A state court has blocked a plan to build snowmobile trails through the heart of the Adirondacks. The trails would have connected remote towns like Indian Lake and Newcomb, but environmental activists argued the project violated the state’s ‘forever wild’ clause by cutting too many trees down.

The legal battle over the snowmobile trails started in 2013. That’s when the advocacy group Protect the Adirondacks filed suit against the State Dept. of Environmental Conservation. The state had planned to build 27 miles of snowmobile trails in the Adirondacks.

Peter Bauer, executive director of Protect the Adirondacks, said Tuesday's ruling to block those trails was a big win for the park.

“We feel vindicated and we are proud that we were able to step up and protect the people’s land.”

In the four to two ruling, the NYS Court of Appeals said that the state’s constitution and legal precedents are clear. If the DEC wants to cut thousands of trees to build a trail system, the state would first need to pass a constitutional amendment.

Bauer said the ruling is good news for every forest in the park. “Those trees are better protected today than they were yesterday. So this will have some changes on the Forest Preserve, but it should not affect the public’s recreational use of the Forest Preserve at all.”

The DEC had said the connector trails would open more of the Park to snowmobilers and tourists. The Adirondack Park Agency approved the trails in 2014. Bauer questioned the economics behind the effort.

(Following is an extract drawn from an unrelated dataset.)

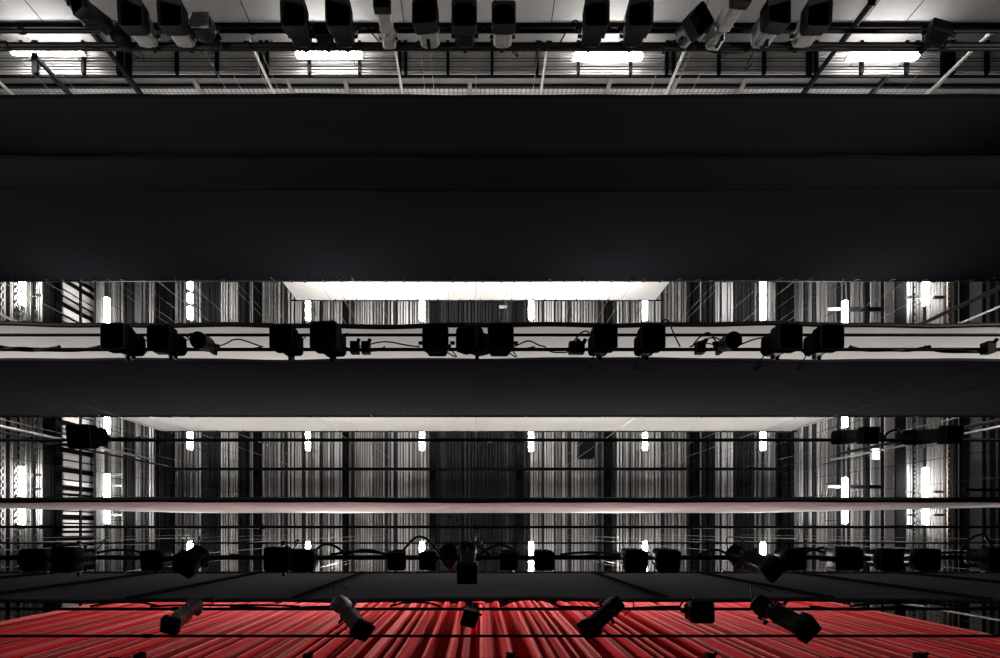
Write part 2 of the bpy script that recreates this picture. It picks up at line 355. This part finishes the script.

“There is this idea that if we build these Class II community connector trails in the Adirondacks, every community, whether it's Indian Lake, or North Hudson, or Minerva, are suddenly going to turn into Old Forge," he said. "That's just not reality.”

Brian Wells disagrees. Wells is the town supervisor of Indian Lake.

“Peter Bauer does not know what he's talking about," said Wells.

“Snowmobiling brings in a huge amount of money, whether we have a good winter or a bad [winter]," said Wells. "A good winter is better than a bad winter, but it brings in a huge amount of money for us.”

Snowmobile connector trails were part of a deal hashed out years ago between environmental groups, the state of New York, and local communities. In exchange, towns like Indian Lake agreed to go along with a huge expansion of the Park’s High Peaks Wilderness.

“The towns went into this agreeing to protect the Adirondacks, to protect the land," said Wells. "I'm sorry I'm getting pretty emotional about this.

"We give, we give, we give," said Wells, "and to be just basically screwed over, it's disheartening for the Adirondacks, to be quite honest with you.”

Green groups and local leaders and state officials have collaborated more on environmental projects in recent years. That’s a shift away from old feuds over development and motorized recreation in the Park.

Wells thinks Tuesday’s ruling is a big setback.  He says it will make it harder for the state to get towns on board when it wants to buy and protect more land in the park.

“This is going to create such hardship and such anger amongst local government, that they're not going to cooperate. There will not be any cooperation anymore about any land deals, I'm afraid that's what's going to happen. “

Green groups in the park have been split over the legal battle. The Adirondack Council and Adirondack Wild both applauded the state’s ruling, while the Nature Conservancy and the Adirondack Mountain Club have sided with the DEC and the towns.

Ben Brosseau, spokesperson for the Adirondack Mountain Club, said the court ruling could limit the state’s ability to cut trees for all kinds of recreational activities – not just snowmobiles.

“This new standard could very dramatically affect the ability to maintain trails to the point of counting all the way down to the tiniest saplings.”

The Adirondacks have seen a boost in hiker traffic in recent years. To keep up with that, Brosseau said the state will need to reroute trails to make them more sustainable.

“To reroute trails, you have to have some flexibility," said Brosseau. "I'm not saying we want to clear cut, not by any means, but the ability to go along and identify corridors where it's possible to make this happen.”

The DEC hasn’t said what its next move is. In a statement to North Country Public Radio, the DEC said it’s reviewing the court’s ruling. It could now propose a constitutional amendment to build the snowmobile connector trails, but there’s a lot of uncertainty in that process and it could take years to achieve.